Friday, July 4, 2014

Geothermal Energy - The Untapped Power

Geothermal Energy - The Untapped Power
Geothermal energy is the natural heat energy stored with in the Earth.  Geothermal plants generate electricity by utilizing the steam of super-heated ground water to drive turbines within the power plant facility.  Most geothermal sites in the United States are located in Alaska, Oregon, California, Idaho, Utah, and Nevada.  Unlike the western states, there are few viable locations for geothermal power generation on the east coast.
The most obvious benefit to using geothermal is that it is a renewable energy source.  Unlike fossil fuels, geothermal energy does not have a carbon footprint.  All of the heat energy needed to run the facility occurs naturally within the Earth.  Also, geothermal plants have a minimal impact on the environment because the steam, which later condenses into water, is cycled back into the Earth.  If maintained well, geothermal site can create power for decades.
There are also some dangers associated with geothermal energy.  For instance, trace amounts of poisonous gas can escape while steam energy is extracted out of a natural spring.  Though these small amounts are relatively harmless, it is still important to note that this can occur.  Also, the hot spring can become depleted if water is not cycled back into the reservoir of the spring.  A sink hole can occur if enough water is displaced from the well.  Managed well, the vast majority of geothermal power plants can avoid all of these issues.
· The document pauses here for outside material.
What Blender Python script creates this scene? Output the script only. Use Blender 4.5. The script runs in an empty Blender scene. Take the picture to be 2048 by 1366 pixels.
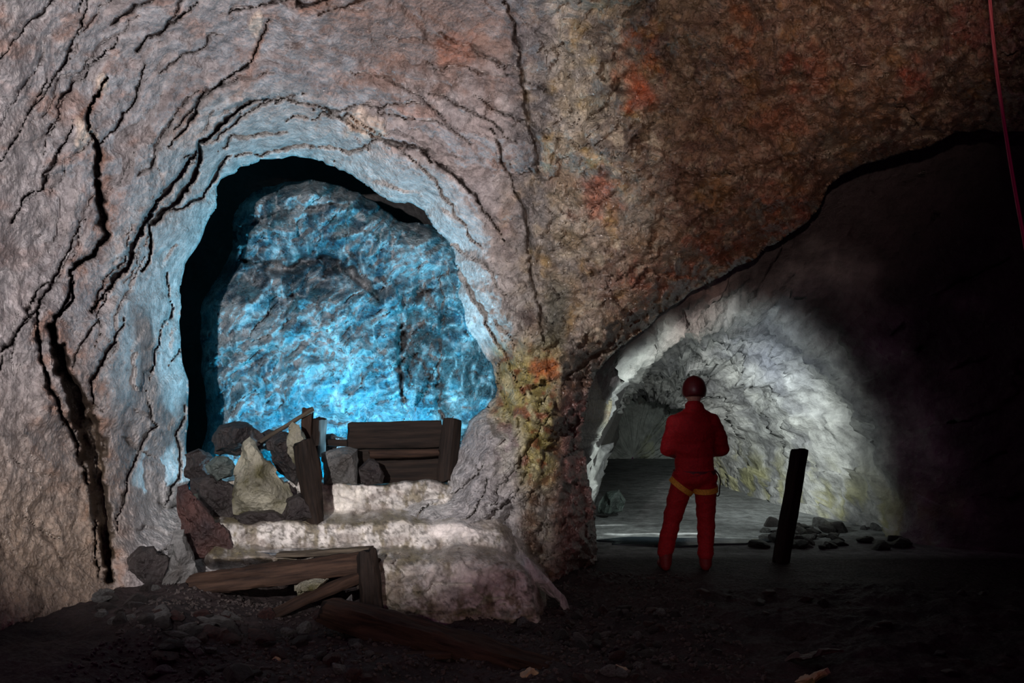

The current focus on energy independence and lower carbon emissions has created the necessity for environmentally friendly energy solutions.  To make geothermal power more prevalent across the world creative applications of current technologies must be put in place.  For example, the same deep drilling techniques that are used for fracking can be utilized to find geothermal springs.  Once drilled, a single geothermal plant can tap multiple hot springs simultaneously and reduce the dependence on fossil fuels.  Coupled with a more efficient electrical grid, there is a strong chance that this energy can be generated and transmitted with little environmental impact.